Natalie [Natalia Anna Juliana] Bauer-Lechner (Penzing, Vienna, 9 May 1858 – Vienna, 8 June 1921) was an Austrian violist who is best known to musicology for having been a close and devoted friend of Gustav Mahler in the period between 1890 and the start of Mahler’s engagement to Alma Schindler in December 1901. During this period, she kept a private journal which provides a unique picture of Mahler's personal, professional and creative life during and just after his thirties, including an exclusive preview of the structure, form, and content of his third symphony.

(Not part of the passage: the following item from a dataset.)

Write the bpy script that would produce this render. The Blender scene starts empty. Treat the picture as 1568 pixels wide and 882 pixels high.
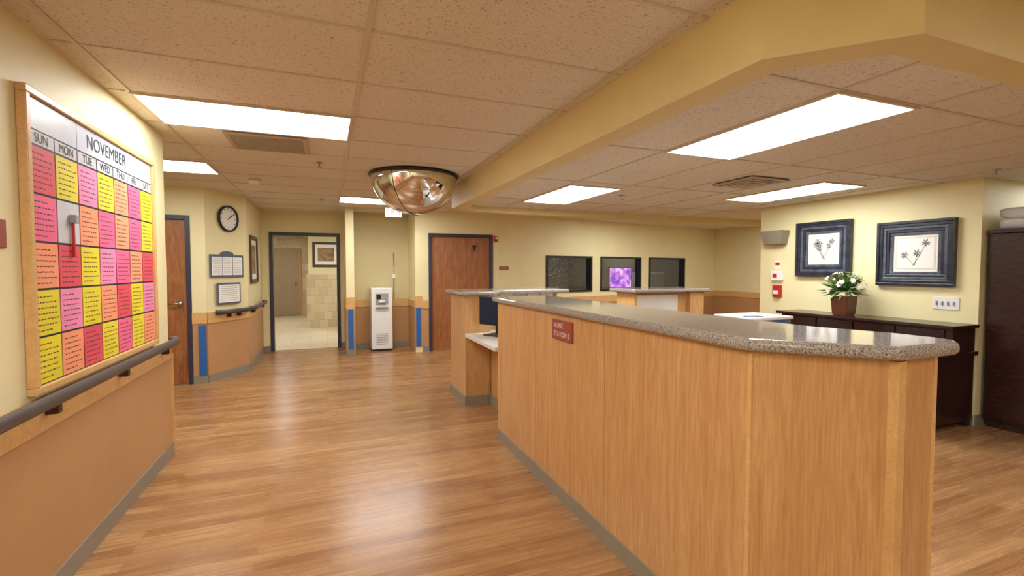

Bauer-Lechner was the eldest child of five children (4 girls and 1 boy) born to the Viennese bookshop owner and publisher Rudolf Lechner (1822-1895) and his wife Julie, née von Winiwarter (1831-1905). She was educated privately, and from 1866-1872 she and her sister Ellen studied at the Vienna Conservatory. Both sisters graduated on 25 July 1872 with a second price (cf. Neue Freie Presse, Vienna, 28.7.1872, p. 7). Natalie was only 14-years-old. In the light of what happened three years later (her sudden marriage and becoming stepmother of three children) it is difficult to see, how she would find time to take part in the orchestral rehearsals at the Conservatoire during Mahler’s student years from 1875-1878, as Bauer-Lechner later claims in her memoirs on Mahler. However, from various press notices in the Viennese dailies it was clearly her sister Ellen (or Helene) that frequently appeared on such occasions, also in chamber music concerts with director Joseph Hellmesberger Sr. In 1910 Ellen Schlenk-Lechner formed her own short-lived string quartet with three males. Already in 1883 she had published a Polonaise in D Major Op. 1, for violin and piano.

Marriage & Divorce

Most surprisingly and inexplicable Natalie, only 16½-years-old, married in Vienna on 27 December 1875 the 39-years-old widower, Professor, Dr. ph. Alexander Bauer (1836-1921), whose first wife (Emilie, born Russell) had died from pneumonia, on 22 March 1874, only one day after she had given birth to her third daughter (cf. Wiener Zeitung, 26.3.1874, p. 8). The two other children were eleven and eight years old, respectively. It has therefore been speculated by Danish Mahler-scholar, Knud Martner, that the last-born daughter, christened Wilhelmina or Minnie, was in fact the illegitimate child of young Natalie. (By comparing photographs of Bauer-Lechner and the young Minnie Bauer their features are looking strikingly alike, and she looks quite different from her two older sisters). Her marriage however, childless as it appers to have been, was dissolved ten years later, on 19 June 1885. Nothing is known about Bauer-Lechner's life between 1885 and 1890. She did not take an active part in the Viennese musical life during this period, at least not according to the daily newspapers. Not even her whereabouts is known.